If a lady addresses an inquiry to a gentleman on the street, he will lift his hat, or at least touch it respectfully, as he replies. If he cannot give the information required, he will express his regrets.

When tripping over the pavement, a lady should gracefully raise her dress a little about her ankle. With her right hand she should hold together the folds of her gown and draw them toward the right side. To raise the dress on both sides, and with both hands, is vulgar. This ungraceful practice can be tolerated only for a moment when the mud is very deep.

A lady never demands attentions and favors form a gentleman, but always accepts them gratefully and graciously and with expressed thanks.

A gentleman meeting a lady acquaintance on the street, should not presume to join her in her walk without ascertaining that his company would be entirely agreeable. It might be otherwise, and she should frankly say so.
 
A married lady usually leans upon the arm of her husband; but single ladies do not, in the day, take the arm of a gentleman, unless they are willing to acknowledge an engagement. However, you should offer your arm to a lady with whom you are walking whenever her safety, comfort, or convenience may seem to require such attention on your part.
 
At night your arm should always be offered to a lady, and also when ascending the steps of a public building. If a lady with whom you are walking receives the salute of a person who is a stranger to you, you should return it, not for yourself, but for her.
 
When two gentlemen are walking with a lady in the street, they should not be both upon the same side of her, but one of them should walk upon the outside and one upon the inside.
 
A lady should never take the arms of two men, one being on either side, nor should a man carry a woman upon each arm. There are, to be sure, some cases in which it is necessary for the protection of women; that they should both take her arm, as in coming home from a concert, or in passing, on any occasion, through a crowd.
 
 If when passing through a crowd you are compelled to proceed singly, the gentleman should always precede his lady companion.
When you salute a lady or a gentleman to whom you wish to show particular respect, in the street, you should take your hat entirely off and cause it to describe a circle of a lease ninety degrees from its original resting place.
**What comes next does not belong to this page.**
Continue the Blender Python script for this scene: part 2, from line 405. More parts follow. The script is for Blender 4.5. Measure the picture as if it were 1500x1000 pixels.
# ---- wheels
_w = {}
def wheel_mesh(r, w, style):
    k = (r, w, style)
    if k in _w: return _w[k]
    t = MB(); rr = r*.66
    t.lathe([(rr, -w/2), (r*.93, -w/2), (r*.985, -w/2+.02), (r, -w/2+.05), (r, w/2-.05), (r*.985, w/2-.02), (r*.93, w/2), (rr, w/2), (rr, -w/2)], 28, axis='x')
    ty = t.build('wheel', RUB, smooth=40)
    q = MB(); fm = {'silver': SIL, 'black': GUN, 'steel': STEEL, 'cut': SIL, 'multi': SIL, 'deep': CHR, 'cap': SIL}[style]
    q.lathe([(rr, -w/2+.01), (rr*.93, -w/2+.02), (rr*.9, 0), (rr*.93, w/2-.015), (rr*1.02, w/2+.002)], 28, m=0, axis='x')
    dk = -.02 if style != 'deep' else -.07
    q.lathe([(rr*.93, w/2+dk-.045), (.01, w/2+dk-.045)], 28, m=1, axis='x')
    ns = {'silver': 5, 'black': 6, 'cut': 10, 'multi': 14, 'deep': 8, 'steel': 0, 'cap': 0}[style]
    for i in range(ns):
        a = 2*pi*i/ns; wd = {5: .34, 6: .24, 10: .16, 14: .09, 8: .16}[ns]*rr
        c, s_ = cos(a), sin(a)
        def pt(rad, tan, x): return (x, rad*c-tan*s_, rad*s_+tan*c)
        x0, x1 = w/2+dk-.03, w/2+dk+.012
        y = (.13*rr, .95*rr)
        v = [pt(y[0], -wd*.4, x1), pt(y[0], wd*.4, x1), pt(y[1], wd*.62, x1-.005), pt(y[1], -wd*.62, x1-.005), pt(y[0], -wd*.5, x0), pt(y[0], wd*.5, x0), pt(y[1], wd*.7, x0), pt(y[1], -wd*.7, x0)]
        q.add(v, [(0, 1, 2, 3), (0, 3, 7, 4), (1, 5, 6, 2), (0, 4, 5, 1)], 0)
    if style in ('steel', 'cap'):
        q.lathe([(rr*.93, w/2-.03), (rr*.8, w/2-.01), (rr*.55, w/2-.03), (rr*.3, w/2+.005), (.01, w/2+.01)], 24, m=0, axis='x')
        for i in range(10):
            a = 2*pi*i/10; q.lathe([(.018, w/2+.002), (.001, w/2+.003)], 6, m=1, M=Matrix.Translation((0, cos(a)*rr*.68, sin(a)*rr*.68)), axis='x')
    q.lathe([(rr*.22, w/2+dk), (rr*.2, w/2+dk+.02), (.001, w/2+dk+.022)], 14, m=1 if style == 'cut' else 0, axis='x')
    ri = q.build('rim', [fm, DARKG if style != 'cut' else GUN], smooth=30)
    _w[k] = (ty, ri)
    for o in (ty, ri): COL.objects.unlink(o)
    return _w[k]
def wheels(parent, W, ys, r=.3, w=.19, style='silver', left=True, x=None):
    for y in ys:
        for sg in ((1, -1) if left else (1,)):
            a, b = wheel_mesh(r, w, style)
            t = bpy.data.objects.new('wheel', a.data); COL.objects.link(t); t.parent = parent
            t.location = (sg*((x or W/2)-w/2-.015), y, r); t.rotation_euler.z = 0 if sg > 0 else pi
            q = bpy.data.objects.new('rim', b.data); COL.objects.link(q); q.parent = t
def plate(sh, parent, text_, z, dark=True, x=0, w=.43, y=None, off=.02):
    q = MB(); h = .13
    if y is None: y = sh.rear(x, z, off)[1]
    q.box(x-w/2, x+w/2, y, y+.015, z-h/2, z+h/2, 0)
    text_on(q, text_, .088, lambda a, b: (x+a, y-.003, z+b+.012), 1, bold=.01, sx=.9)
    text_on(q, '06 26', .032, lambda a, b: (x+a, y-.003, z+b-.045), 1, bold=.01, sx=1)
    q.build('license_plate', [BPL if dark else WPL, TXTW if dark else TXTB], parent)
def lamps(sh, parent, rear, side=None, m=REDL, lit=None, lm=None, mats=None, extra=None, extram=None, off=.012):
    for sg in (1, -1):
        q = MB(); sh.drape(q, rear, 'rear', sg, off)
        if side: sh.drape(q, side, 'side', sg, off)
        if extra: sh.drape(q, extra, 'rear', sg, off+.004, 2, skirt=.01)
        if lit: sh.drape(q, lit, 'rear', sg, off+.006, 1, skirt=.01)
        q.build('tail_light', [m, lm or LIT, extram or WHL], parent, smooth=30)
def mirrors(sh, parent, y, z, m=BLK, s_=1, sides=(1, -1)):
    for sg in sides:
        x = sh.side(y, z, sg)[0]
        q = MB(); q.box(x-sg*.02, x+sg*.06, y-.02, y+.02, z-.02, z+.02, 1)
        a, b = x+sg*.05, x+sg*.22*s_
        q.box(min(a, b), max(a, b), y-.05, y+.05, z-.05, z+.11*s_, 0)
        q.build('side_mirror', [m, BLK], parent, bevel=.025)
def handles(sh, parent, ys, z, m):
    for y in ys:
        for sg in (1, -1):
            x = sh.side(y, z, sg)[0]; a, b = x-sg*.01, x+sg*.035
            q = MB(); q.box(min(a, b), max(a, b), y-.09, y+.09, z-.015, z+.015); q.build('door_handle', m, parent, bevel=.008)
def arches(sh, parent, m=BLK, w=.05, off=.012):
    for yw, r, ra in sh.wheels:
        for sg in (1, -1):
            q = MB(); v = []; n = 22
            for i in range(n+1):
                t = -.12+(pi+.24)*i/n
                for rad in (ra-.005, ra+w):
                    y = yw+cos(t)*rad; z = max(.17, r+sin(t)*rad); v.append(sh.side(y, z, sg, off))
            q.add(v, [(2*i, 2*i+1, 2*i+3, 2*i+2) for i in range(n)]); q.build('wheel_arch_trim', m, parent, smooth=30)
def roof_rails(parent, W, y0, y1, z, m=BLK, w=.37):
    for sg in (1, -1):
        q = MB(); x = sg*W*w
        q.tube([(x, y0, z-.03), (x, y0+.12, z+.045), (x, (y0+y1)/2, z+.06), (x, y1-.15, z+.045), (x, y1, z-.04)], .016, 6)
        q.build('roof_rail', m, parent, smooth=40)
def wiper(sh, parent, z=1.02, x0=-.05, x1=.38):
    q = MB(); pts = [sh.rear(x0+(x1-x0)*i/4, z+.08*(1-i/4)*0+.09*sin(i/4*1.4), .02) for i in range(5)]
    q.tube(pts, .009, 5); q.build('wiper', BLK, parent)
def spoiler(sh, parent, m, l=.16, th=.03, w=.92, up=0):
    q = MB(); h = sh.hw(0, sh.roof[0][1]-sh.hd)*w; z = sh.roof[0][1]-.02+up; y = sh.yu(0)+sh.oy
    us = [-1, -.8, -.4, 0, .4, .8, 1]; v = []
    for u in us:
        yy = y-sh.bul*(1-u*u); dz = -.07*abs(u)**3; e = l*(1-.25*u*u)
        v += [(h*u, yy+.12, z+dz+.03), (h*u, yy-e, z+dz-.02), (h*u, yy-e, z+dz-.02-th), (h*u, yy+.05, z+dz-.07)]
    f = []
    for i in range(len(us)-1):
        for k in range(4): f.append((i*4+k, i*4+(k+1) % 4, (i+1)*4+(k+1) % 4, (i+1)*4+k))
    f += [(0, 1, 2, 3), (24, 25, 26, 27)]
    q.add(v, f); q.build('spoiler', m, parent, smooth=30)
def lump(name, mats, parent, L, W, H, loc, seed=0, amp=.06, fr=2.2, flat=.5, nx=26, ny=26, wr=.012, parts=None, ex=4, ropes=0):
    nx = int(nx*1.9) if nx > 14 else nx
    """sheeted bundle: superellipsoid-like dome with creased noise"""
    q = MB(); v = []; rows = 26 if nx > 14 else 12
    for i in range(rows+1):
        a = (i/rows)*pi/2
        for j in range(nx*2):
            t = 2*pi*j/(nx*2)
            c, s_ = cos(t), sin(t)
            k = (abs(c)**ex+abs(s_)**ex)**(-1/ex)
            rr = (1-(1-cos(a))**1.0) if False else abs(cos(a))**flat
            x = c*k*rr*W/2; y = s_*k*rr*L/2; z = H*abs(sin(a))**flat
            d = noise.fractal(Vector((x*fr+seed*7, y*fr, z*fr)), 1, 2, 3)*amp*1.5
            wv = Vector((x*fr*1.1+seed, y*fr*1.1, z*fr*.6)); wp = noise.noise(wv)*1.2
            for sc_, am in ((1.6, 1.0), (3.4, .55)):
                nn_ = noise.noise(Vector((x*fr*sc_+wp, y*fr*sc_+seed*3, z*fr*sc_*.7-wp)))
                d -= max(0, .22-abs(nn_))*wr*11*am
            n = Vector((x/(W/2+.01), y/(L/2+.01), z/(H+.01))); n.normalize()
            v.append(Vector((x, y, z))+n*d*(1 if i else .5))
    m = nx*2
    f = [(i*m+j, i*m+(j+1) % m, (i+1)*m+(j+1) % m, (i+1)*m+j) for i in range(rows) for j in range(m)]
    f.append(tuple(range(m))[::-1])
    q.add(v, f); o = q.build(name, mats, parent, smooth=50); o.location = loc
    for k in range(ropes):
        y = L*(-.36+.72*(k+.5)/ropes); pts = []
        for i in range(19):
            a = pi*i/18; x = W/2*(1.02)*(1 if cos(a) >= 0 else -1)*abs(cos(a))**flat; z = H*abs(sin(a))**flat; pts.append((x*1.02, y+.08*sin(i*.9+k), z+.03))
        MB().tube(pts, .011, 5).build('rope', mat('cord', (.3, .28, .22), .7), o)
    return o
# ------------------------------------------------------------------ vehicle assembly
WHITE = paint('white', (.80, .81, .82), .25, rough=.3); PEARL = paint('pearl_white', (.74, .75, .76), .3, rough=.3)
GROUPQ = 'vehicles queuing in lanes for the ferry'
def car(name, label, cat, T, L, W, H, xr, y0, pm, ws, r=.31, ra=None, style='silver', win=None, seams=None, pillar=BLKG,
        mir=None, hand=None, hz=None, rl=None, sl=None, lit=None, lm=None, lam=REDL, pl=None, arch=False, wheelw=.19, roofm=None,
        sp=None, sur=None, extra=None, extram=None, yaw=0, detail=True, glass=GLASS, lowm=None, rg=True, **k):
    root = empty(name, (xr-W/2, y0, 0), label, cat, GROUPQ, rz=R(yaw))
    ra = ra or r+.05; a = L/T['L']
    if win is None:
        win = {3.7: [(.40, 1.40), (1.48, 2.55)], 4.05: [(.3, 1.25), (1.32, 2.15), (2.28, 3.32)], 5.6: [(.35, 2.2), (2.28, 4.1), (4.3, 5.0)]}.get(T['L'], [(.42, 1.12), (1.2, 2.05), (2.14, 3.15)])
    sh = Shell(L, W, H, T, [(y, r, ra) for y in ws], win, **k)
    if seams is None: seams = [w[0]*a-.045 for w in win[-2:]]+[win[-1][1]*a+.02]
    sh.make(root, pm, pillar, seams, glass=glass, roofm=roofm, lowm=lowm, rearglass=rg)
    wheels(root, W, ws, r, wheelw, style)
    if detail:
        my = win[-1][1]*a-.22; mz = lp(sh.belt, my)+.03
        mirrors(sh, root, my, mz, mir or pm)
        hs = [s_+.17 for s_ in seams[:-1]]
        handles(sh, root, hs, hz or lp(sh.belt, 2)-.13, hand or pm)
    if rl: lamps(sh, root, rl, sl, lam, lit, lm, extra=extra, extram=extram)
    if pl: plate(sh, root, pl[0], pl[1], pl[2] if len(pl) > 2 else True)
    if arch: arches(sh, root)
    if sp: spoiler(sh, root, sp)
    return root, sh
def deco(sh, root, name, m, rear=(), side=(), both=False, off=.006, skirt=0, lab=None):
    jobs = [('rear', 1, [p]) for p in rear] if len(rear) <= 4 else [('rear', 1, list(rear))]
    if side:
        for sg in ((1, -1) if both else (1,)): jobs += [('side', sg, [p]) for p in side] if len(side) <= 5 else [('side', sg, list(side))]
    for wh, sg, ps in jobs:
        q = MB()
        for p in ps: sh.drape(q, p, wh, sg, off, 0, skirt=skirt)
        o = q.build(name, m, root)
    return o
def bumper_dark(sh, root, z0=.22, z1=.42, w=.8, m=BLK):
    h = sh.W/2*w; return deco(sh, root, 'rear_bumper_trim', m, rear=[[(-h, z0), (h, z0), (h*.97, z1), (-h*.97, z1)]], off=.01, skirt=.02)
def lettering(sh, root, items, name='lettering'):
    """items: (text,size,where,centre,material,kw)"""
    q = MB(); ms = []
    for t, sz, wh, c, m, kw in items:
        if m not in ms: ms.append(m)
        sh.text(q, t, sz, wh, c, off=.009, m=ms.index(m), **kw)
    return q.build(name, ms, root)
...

A man to a woman - introduce the lady first -" Mrs.____ or Miss ____ , permit me to present you to Mr. ____."

When one lady is married, and the other single, present the single lady to the matron "Miss _____, allow me to introduce you to Mrs. _______."

Always introduce a person with their title if they have one.

When introducing any of the members of your own family, mention the name in an audible tone. It is not considered sufficient to say ‘My father,' ‘My mother,' ‘My sister,' or ‘My brother.' But say, ‘My father, Mr. Stanley,' ....
 
It is best to be explicit in all these things, for there may be more than one surname in the family. The eldest daughter should be introduced by her surname only, as ‘Miss Sherwood,' while her younger sisters, as ‘Miss Maud Sherwood,' ‘Miss Mary Sherwood.",
 
It is neither necessary nor desirable to introduce all your acquaintances to one another. If a gentleman is walking with a friend and meets another -- the same rule applies to ladies -- it is not necessary to introduce them to each other.
 
Two gentlemen calling upon another on a matter of business introduce each other. Introductions do not involve the necessity of shaking hands. No gentleman should offer to shake hands with a lady; if she desires to do so, she can readily express it.
A loud voice is both disagreeable and vulgar. Remember that all "slang" is vulgar.
 
Do not smoke in the presence of ladies, and never stand with your back to the fire, nor put your feet on the rungs of a chair, nor loll back on sofas, nor yawn, nor read aloud without being asked to do so, nor put your elbows on a table, nor drum tunes with your fingers, nor indulge in any of those minor vulgarities which may render you disagreeable to others.

In walking with a lady, it is customary to give her the right arm; but when circumstances render it more convenient to give her the left, it may be properly done (i.e. The gentleman always walks on the street side of the sidewalk).

Gentlemen offer your arm for her safety, comfort or convenience.
 
 
Rules of Paying Calls (Visits)
 
Visits of ceremony should be short.  If even the conversation should have become animated, beware of letting your call exceed half-an-hour's length. Take your leave when the conversation begins to lag.
 
Should there be daughters or sisters residing with the lady upon whom you call, you may turn down a corner of your card to signify that the visit is paid to all.  It is better taste, however, to leave cards for each.
 
Never take a favorite dog into a drawing-room when you make a morning call.  Their feet may be dusty, or they may bark at the sight of strangers, or, being of a too friendly disposition, may take the liberty of
lying on a lady's gown, or jumping on the sofas and easy chairs.
 
 
Rules for Traveling by Boat or Rail
 
Ladies will not permit their escorts to enter any apartment reserved for
      ladies only.
 
Ladies traveling alone should consult conductors or captains.  Ladies
     will thank gentlemen who raise or lower windows, coldly but politely.
 
If a person crushes or crowds you, and apologizes, accept the apology 
     by a cold bow.
 
Gentlemen escorts must pay the most delicate and earnest care to the
     lady or ladies under their care.  The attention must be unremitting.
 
At a hotel, the escort must see to everything, rooms, etc., etc.
 
Courtesies in traveling are always en regale, but there must be no attempt
     at familiarity.
 
Gentlemen will commence conversations.
 
Gentlemen will assist ladies to alight from the cars.
 
A gentleman may offer to escort a lady to the refreshment saloon.
 
A gentlemen may offer his newspaper.